Nico Holonics tritt zu Beginn in der Kinderkleidung der Zwischenkriegszeit auf, und die ersten Sätze – „Wie fange ich an?“ trägt er wie ein schüchternes Schulkind vor: unter sich schauend und mit den Händen an der Hosennaht spielend. Dann befreit er sich von diesem vermeintlichen Lampenfieber und erzählt von seiner Großmutter Bronski, die dem flüchtigen Koljaiczek unter ihren vier Röcken Schutz gegen die Polizei gewährt und neun Monate später Oskar Matzeraths Mutter zur Welt bringt. Weiter geht die Geschichte mit Oskars Zeugung und Geburt, wobei die beiden Herren Matzerath und Bronski eine Rolle spielen. Der eine verleiht ihm den Nachnamen und der andere die blauen Augen. Oskar trifft die Entscheidung, ab dem dritten Geburtstag nicht mehr zu wachsen und stattdessen die Wechselfälle des Lebens mit seiner Blechtrommel zu kommentieren. Außerdem hat er festgestellt, dass er mit seiner Kinderstimme Glas zum Bersten bringen kann, und nutzt diese Fähigkeit bei jeder sich bietenden Gelegenheit.

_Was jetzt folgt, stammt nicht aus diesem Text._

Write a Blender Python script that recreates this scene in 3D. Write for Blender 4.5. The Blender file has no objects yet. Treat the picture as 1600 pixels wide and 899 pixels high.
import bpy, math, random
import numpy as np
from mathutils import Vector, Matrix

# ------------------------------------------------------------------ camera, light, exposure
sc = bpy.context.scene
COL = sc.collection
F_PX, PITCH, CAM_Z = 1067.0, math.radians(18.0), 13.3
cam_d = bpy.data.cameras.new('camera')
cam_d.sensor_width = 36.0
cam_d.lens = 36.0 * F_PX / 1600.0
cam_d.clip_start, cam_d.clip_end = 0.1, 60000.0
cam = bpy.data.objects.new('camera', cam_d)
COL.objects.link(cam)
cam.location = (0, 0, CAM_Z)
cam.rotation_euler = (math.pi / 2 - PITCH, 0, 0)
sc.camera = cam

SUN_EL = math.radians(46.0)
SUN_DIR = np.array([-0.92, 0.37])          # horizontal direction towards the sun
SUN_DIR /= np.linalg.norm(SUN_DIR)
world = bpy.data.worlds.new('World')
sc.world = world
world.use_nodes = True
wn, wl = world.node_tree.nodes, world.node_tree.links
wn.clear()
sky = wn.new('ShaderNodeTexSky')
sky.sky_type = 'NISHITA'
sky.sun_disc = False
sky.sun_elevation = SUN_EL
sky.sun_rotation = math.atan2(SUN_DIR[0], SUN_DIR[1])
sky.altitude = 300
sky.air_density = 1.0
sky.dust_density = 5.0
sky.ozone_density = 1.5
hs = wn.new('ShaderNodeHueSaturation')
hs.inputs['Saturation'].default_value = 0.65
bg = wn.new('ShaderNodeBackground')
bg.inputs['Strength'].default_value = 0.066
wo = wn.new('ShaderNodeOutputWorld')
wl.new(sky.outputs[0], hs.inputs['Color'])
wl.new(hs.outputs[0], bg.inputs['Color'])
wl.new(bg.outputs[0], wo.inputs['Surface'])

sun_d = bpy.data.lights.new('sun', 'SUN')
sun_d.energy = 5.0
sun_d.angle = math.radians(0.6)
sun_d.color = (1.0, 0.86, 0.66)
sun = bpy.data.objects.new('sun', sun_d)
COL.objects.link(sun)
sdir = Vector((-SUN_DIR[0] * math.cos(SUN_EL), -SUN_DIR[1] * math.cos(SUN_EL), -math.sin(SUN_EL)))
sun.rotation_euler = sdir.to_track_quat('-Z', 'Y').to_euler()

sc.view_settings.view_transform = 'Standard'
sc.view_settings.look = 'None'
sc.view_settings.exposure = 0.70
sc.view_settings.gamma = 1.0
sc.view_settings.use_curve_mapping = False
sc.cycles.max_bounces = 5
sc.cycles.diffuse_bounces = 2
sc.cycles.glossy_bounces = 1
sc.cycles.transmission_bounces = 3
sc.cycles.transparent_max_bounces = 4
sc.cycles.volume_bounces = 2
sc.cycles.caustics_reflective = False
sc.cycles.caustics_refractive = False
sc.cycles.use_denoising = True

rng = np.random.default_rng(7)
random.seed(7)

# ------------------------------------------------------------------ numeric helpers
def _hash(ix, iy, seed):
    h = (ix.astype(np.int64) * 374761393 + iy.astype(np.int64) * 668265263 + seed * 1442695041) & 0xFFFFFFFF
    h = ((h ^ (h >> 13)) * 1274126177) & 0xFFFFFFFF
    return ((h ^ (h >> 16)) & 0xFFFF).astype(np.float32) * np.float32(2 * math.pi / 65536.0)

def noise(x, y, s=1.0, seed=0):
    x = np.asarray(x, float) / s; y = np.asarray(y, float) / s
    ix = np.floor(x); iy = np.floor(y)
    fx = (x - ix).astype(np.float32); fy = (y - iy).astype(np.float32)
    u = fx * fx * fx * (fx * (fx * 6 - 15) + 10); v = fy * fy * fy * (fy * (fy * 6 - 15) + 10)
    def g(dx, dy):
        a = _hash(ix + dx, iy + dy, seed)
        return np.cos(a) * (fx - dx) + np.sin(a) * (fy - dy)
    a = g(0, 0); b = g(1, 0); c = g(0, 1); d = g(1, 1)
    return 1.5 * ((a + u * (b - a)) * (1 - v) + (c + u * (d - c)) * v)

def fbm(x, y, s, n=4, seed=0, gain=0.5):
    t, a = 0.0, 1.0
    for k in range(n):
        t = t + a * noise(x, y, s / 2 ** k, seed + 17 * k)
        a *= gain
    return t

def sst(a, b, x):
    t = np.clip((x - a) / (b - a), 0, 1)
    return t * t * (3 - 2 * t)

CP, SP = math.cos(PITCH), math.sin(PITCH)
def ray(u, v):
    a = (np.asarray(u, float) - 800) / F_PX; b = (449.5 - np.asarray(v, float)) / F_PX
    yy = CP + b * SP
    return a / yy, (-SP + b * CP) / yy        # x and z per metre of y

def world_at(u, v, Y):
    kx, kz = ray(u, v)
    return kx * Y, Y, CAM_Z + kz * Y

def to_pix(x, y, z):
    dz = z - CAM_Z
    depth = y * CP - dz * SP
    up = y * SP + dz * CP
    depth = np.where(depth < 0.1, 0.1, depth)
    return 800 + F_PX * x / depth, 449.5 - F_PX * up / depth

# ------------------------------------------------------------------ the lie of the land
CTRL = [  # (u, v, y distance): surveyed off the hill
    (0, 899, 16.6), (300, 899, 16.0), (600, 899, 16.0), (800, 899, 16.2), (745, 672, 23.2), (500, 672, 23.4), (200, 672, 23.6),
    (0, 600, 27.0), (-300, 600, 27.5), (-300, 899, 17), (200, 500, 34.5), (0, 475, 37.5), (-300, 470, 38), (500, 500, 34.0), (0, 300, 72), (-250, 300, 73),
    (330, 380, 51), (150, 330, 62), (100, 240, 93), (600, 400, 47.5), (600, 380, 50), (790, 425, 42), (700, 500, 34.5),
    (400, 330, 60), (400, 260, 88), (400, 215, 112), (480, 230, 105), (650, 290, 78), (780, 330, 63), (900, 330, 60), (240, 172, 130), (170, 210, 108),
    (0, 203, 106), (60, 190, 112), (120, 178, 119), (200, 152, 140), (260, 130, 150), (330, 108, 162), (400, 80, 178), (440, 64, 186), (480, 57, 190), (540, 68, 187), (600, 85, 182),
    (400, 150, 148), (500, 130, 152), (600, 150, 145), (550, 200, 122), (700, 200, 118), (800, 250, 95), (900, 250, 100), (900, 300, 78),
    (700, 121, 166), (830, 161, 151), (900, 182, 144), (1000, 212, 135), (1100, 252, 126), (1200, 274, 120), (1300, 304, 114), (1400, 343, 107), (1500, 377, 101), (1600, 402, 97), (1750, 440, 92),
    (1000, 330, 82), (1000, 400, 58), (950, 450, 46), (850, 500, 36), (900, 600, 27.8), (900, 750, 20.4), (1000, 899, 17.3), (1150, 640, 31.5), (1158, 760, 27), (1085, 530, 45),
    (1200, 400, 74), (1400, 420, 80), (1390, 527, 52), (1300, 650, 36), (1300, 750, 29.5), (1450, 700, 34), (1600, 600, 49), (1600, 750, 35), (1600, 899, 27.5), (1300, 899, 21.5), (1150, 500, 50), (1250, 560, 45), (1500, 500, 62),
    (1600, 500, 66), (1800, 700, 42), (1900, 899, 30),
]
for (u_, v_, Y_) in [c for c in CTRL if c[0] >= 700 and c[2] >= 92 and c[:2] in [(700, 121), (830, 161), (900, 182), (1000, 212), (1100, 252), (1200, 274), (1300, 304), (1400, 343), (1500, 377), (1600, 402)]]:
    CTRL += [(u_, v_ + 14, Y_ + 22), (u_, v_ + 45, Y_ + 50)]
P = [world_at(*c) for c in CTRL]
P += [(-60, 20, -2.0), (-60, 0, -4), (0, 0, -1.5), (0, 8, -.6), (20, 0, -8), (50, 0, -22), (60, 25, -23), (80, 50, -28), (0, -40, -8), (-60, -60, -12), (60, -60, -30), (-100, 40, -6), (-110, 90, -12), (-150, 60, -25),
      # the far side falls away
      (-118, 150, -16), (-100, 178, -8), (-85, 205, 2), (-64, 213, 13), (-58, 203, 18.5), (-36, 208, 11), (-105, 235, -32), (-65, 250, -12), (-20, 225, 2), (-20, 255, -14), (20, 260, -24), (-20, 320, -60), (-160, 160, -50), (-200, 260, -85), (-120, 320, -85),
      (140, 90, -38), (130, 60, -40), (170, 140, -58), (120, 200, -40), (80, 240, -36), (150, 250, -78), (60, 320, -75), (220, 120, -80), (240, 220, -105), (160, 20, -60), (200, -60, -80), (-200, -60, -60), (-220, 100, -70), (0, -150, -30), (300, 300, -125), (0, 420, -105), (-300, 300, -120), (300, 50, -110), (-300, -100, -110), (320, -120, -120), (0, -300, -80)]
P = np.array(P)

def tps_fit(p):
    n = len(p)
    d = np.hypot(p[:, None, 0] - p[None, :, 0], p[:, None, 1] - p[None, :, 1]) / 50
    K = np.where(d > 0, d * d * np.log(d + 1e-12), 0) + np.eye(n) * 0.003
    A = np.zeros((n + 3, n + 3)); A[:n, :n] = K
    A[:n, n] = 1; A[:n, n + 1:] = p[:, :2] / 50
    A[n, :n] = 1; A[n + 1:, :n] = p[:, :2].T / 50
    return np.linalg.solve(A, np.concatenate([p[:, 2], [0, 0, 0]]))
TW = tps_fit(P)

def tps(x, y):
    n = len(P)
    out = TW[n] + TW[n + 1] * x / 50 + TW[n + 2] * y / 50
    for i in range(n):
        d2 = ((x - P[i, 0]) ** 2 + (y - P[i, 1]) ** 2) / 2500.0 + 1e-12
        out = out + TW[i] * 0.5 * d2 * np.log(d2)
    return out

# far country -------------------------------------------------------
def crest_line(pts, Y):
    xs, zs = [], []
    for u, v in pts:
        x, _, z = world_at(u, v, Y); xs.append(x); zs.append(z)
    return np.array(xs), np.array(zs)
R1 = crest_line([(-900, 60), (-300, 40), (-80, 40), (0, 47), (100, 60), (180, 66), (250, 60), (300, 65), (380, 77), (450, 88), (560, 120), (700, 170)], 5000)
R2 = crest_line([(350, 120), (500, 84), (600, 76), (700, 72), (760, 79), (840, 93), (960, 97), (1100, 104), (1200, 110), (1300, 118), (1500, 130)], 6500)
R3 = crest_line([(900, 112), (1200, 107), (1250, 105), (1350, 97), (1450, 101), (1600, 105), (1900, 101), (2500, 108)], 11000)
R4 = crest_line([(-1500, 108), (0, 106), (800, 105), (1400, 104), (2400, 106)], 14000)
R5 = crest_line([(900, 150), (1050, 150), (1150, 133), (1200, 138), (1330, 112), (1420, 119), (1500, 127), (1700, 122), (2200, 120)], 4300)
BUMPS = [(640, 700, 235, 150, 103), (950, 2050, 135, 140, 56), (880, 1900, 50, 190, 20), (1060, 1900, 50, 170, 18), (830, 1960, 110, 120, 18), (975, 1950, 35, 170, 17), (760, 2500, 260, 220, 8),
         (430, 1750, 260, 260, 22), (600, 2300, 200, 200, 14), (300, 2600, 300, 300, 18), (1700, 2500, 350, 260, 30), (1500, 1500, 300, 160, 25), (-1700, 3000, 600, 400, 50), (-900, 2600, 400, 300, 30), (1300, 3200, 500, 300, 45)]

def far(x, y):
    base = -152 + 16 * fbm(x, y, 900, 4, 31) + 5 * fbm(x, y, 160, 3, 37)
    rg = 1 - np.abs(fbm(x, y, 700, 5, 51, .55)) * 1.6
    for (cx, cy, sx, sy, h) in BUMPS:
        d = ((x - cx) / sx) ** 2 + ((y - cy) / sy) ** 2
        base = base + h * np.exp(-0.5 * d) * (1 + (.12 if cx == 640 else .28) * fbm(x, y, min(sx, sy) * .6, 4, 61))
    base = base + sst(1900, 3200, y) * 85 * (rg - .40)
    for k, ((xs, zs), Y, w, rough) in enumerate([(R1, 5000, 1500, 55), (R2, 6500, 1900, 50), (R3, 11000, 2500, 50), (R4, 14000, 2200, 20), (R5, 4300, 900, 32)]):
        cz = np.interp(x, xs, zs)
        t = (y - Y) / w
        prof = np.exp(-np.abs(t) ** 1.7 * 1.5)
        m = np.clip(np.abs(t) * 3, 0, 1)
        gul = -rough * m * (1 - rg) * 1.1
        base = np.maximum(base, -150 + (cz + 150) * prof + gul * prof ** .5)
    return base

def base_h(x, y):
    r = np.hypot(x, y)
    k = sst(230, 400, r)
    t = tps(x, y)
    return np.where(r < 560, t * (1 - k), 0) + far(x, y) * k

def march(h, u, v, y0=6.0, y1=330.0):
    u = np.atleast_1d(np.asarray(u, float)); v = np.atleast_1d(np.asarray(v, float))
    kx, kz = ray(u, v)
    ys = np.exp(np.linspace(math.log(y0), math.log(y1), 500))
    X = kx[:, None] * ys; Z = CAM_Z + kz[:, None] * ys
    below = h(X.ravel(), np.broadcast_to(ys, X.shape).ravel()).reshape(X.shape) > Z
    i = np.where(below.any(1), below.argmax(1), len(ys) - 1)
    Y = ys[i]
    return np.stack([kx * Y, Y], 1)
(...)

So gehen die Jahre vorbei, und Oskar beobachtet die Welt um sich sehr genau: die Schule mit einer überforderten Lehrer, die „ménage à trois“ zwischen seiner Mutter, Matzerath und Bronski, den frühen Tod der Mutter bei einem Abtreibungsversuch durch übermäßiges Fischessen, Bronskis Ermordung durch die Nazis, als dieser ihm eine neue Blechtrommel besorgen will, und schließlich auch Matzeraths Tod. Alle begleitet er zu der kleinen rechteckigen Grube, und erst, als alle seine Vorfahren mit ihren persönlichen Schwächen und politischen Fehlern gestorben sind, entsorgt er seine Blechtrommel und beschließt, nun endlich über die Gnom-Größe von einem knappen Meter hinaus zu wachsen. Die Parabel auf die unselige deutsche Geschichte vom späten Kaiserreich bis zum Tiefpunkt im Jahr 1945 könnte deutlicher nicht sein.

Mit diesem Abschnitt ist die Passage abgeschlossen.